このようにひとつの製品で多用途をこなすため、安易に「マルチユースキャップ」と命名しました。
皆様からのアイディアも是非お待ちしております。

2010年4月17日土曜日

【千住N様邸バルコニーデッキ】

前回の「神業」でレポートした現場が完成し、本日、施主検査がありました。
完成した姿がこれです。
河原泰建築研究室らしい外観デザインです。
弊社で設計施工したのは、2階の屋根の上に見えるフェンスと一体となったバルコニーデッキです。
デザインのアクセントになっていますか?


奥行き、7200mm、幅2400mm、4000mmRの形状で、鋼製の下地にフェンスを取りつけ、クリアー色のポリカーボネートを固定しています。
ポリカが透明なので、写真では分かりずらいかもしれません。


バルコニーへは、吐き出し口から3段でアプローチします。
この階段部の桁と、これと取り合うフェンスの支柱の設計には苦労しました。

何せ、デッキ部分のフェンスの高さがH1100mmで、高さ150mmの階段を2段降りたところですから、そこに設置する手すりの高さはH1400mmとなります。
この高さの手すりをRしている桁に固定し、安定させるのですから・・・。
ま、このsai-BRANDオリジナル手すりの応用力の高さが確認できたのでよしとしましょう。

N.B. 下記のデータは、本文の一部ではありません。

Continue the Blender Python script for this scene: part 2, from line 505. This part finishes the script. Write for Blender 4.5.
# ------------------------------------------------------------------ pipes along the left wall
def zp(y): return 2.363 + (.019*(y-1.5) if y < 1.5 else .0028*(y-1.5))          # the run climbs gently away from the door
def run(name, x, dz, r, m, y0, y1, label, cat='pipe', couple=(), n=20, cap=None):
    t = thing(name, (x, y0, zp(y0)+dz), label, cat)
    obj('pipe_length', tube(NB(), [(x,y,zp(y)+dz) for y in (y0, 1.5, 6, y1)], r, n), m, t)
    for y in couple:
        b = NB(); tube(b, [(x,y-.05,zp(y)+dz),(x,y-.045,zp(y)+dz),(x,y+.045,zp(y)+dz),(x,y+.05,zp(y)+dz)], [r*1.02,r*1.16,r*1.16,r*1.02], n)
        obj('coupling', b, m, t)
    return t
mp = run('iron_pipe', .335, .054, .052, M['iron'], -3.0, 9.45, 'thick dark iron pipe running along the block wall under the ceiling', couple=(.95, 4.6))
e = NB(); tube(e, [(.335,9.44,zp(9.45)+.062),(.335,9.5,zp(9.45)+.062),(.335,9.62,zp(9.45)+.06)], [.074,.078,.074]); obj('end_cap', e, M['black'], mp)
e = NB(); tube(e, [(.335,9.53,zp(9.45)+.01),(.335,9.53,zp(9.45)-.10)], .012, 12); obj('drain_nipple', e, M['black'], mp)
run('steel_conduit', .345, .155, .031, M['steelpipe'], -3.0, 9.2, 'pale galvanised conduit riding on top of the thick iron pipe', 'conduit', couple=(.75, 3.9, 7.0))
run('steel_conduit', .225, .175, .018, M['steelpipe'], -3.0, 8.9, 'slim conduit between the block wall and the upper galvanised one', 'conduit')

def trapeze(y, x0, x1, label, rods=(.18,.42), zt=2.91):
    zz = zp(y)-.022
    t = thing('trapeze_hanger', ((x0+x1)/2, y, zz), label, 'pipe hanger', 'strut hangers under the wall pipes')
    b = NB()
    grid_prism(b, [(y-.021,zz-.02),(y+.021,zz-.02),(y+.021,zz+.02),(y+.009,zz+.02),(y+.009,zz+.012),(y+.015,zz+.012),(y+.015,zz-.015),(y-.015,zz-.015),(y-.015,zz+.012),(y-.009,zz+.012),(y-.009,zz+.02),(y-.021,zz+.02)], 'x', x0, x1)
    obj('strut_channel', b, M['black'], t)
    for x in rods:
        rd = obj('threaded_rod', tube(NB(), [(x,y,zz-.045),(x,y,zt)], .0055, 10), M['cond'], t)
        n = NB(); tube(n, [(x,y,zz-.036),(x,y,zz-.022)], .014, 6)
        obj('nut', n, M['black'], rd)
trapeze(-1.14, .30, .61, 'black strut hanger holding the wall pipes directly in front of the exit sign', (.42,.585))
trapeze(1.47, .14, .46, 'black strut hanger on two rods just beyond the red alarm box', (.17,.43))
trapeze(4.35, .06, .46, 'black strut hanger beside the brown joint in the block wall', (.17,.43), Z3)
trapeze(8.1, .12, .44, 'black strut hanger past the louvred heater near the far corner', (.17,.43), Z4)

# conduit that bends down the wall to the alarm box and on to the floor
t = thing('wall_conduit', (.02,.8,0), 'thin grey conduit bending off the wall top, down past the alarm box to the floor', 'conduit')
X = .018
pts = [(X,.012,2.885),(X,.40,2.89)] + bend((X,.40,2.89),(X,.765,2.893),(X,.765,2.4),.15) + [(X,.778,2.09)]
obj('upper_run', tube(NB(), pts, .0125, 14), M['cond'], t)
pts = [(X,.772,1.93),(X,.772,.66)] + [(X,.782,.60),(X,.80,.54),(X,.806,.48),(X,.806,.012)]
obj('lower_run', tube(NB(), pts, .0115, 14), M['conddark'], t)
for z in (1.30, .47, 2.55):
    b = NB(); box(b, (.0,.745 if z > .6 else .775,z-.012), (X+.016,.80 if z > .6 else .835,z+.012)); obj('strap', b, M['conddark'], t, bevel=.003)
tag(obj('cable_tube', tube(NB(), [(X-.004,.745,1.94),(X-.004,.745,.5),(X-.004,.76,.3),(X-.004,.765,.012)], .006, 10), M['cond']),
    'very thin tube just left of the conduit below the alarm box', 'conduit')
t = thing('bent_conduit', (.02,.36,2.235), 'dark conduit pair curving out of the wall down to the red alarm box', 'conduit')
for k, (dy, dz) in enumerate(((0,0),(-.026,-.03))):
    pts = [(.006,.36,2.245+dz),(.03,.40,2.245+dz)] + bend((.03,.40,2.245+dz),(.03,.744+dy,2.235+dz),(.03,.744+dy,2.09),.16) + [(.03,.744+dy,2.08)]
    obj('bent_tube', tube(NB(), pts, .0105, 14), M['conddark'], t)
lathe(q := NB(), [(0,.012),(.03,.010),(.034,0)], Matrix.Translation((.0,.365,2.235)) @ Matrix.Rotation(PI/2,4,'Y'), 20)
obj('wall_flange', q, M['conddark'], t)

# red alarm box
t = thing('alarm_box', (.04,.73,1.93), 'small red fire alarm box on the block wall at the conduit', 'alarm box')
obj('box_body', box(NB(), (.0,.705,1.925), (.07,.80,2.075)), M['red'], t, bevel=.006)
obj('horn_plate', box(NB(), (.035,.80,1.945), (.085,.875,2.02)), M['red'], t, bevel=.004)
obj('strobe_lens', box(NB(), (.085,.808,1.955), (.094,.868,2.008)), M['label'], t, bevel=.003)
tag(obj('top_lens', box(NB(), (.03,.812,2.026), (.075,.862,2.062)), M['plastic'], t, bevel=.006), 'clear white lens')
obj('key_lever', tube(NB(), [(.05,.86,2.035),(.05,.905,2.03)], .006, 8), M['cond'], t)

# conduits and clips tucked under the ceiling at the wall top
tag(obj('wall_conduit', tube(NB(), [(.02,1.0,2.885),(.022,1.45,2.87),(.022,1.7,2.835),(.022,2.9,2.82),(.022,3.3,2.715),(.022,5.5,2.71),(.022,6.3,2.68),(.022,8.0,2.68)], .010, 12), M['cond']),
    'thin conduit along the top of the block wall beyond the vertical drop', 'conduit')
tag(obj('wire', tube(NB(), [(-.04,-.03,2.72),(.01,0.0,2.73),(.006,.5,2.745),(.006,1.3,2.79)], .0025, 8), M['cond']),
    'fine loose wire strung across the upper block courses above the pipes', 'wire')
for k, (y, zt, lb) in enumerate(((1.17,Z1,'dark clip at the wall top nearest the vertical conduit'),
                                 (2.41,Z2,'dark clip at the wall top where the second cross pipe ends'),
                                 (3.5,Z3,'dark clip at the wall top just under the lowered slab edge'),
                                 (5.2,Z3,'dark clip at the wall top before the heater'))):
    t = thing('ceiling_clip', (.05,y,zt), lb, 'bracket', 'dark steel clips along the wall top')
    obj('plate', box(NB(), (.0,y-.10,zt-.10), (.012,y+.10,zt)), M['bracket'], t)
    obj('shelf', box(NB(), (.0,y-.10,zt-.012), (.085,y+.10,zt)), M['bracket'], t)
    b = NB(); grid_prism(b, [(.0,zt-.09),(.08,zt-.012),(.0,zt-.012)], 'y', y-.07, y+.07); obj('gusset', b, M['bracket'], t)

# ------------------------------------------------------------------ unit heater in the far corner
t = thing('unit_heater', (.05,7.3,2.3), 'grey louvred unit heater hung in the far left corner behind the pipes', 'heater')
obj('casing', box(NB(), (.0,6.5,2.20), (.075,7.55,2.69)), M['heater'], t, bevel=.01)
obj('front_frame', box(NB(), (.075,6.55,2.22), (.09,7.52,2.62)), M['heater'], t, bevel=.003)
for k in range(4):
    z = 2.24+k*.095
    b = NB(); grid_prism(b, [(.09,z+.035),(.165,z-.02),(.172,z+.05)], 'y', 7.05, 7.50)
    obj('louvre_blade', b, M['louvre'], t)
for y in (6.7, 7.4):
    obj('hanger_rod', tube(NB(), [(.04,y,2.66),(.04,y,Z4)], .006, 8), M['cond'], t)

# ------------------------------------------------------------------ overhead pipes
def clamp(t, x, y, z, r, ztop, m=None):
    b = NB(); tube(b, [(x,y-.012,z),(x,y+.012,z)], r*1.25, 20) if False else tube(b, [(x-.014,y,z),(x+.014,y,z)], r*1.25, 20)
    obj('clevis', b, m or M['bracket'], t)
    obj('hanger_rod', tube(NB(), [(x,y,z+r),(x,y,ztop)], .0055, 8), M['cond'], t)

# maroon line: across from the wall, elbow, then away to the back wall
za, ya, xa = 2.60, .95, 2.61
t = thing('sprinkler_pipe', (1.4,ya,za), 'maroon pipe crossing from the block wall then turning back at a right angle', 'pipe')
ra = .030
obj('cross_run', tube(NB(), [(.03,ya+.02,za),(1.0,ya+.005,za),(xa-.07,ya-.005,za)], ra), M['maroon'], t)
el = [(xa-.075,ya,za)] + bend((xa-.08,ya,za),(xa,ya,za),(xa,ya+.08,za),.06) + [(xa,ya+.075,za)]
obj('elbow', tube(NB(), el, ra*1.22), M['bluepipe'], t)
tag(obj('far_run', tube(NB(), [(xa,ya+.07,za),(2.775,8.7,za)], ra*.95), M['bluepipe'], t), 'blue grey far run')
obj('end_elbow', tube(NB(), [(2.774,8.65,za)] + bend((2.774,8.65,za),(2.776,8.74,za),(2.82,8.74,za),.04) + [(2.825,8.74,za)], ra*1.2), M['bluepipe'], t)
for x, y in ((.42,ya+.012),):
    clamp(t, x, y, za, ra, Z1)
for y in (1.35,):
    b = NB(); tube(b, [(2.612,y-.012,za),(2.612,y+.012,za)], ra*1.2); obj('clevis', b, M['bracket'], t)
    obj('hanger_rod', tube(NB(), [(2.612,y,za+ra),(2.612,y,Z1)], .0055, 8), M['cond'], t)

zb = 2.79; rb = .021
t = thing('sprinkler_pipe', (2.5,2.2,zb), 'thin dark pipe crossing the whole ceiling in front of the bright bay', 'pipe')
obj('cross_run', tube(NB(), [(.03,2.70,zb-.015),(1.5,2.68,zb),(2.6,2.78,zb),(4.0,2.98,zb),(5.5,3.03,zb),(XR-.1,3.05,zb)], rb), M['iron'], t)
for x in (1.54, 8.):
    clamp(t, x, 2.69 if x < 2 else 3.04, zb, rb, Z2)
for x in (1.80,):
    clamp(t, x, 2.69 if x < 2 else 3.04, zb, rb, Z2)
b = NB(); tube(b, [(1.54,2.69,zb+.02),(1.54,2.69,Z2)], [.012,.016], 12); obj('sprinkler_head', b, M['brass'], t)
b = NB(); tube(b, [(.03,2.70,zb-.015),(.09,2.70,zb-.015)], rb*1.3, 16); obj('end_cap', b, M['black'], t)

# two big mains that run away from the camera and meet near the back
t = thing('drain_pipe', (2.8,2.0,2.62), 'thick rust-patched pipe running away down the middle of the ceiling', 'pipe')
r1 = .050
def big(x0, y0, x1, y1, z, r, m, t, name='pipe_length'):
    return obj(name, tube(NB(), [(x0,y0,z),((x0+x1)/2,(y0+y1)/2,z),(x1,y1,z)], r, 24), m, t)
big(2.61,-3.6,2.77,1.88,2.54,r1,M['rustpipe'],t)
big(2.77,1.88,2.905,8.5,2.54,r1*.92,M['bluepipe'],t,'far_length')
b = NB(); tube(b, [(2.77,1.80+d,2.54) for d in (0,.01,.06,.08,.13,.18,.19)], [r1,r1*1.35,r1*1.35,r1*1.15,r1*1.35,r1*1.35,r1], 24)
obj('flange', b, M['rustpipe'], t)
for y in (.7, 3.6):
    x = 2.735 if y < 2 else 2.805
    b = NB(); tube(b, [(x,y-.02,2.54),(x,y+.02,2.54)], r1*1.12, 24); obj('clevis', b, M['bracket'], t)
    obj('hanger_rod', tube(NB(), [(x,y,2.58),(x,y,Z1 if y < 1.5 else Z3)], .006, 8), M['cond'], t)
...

ポリカーボネートを固定するため、どうしてもバルコニーの内側、外側で同時に作業をする必要があったので、弊社受発注担当者の竹内に同行してもらい、まさに猫の手も借りたい状態での作業でした。
いつも電話でしかお話させていただいていない全国のお客様の皆さま、これが受発注担当の竹内です。
宜しくお願いします。

この現場のすぐそばに、5年前に設計・施工させていただいた「Hair Salon NOHIRA」があります。
帰り道にご挨拶に立ち寄らせていただきましたが、とてもこのルーバーを気に入っていただいているご様子。
「何もしなくてもいいからすごく楽」とは奥様の弁。
今回のN様邸他、この北千住界隈で、4件ほど仕事をさせていただきましたが、すべて紹介は野平さんだそうです。(前述のヘアーサロン)

公共事業が多い弊社ですが、このような現場を終えると、生活の中の製品づくりも積極的にやっていきたいと思う今日この頃です。